Organic? Low-Fat? Nutritious? LA Students Say: No, Thanks

meals from the new LAUSD lunch program

Pre-packaged foods of the revolution

Written by: Holly Troupe

In the spring of 2011, celebrity chef Jamie Oliver and his team marched into the LAUSD with the purpose of remodeling the school lunch program only to have his cameras publicly rebuffed. The district was revamping the menu on its own, representatives said, with the goal of exceeding the health standards set forth by the U.S.D.A. Eight months later, students unanimously reject the healthy alternatives, and huge quantities of the foods are being thrown out untouched.

Officials are startled by the reaction. Taste tests of the new menu items yielded mainly positive, even enthusiastic results. But according to Seth Nickinson, a member of the Jamie Oliver Food Foundation who attended the tasting, there were issues from the start. “One of my biggest frustrations was the packaging,” he wrote on the JamieOliver.com blog. “Everything from LAUSD comes pre-packaged with cellophane tops. Not only is it a constant reminder that LAUSD meals, produced in such high volume, aren’t ‘fresh,’ but it can be hard to see through the package.”
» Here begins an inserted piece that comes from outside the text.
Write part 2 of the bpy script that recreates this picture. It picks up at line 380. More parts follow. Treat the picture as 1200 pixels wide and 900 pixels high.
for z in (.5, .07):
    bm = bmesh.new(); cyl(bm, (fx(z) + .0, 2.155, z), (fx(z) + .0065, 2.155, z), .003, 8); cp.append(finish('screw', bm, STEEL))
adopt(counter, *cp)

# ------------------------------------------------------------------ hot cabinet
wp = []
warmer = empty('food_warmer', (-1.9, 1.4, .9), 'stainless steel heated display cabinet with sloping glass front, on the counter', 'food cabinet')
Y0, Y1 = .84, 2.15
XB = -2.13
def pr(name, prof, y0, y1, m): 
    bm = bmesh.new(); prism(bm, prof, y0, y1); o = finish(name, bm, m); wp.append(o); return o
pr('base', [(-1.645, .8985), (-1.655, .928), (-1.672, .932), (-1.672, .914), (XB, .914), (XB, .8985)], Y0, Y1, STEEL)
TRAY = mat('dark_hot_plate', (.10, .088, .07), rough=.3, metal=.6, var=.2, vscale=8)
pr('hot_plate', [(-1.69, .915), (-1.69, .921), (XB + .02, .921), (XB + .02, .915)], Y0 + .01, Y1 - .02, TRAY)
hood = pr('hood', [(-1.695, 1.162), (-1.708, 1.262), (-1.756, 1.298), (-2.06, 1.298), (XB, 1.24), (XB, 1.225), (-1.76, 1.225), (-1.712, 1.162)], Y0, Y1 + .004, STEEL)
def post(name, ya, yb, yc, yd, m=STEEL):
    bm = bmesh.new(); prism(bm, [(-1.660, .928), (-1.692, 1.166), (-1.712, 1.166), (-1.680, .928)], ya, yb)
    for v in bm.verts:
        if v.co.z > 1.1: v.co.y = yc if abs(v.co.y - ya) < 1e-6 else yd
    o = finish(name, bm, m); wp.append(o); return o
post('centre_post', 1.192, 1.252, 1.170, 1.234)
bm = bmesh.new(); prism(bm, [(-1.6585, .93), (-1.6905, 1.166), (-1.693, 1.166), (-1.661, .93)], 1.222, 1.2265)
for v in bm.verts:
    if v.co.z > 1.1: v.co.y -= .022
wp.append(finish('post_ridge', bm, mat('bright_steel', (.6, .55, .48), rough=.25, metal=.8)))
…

The un-fresh, pre-packaged nature of the meals was one of the students’ biggest complaints. Salads dated Oct. 7 were distributed Oct. 17, according to Van Nuys Highschool Principal Judith Vanderbok. In a letter-writing campaign to First Lady Michelle Obama, Van Nuys students spoke of undercooked meat, hard rice and finding mold on the food.

The unified disapproval of the lunches has also spurred a disheartening consequence: a junk-food black market. Teachers and other school officers have been selling candy, instant noodles and chips to hungry students. Van Nuys student Iraides Renteria subsists solely on Cheetos and sodas during the school day. “This is our daily lunch,” she said. “We’re eating more junk food now than last year.” “It’s like prohibition,” said Vanderbok.

The menu also may have proved to be too exotic for the tastes of the school children. Where lunches previously consisted of pizza, burgers and tater tots, the new fare is more worldly items like quinoa salad, black bean burgers, pad Thai and beef jambalaya. “It’s not going over well; I have a lot of waste,” Principal Scott Schmerelson of Johhny L. Cochran Jr. Middle School said. “They don’t want the weird things. They want down-home comfort food.”

The district announced this month that the school menu would be revised. Some of the items will remain—the salads and vegetable tamales—while others will be re-worked or eliminated. Foods more familiar to students would be brought back, like burgers and pizza, but with low-fat and whole grain ingredients. According to food services deputy director David Binkle, “We’re trying to put healthier foods in place and make food kids like, and that’s a challenge, but we want to be responsive and listen and learn.”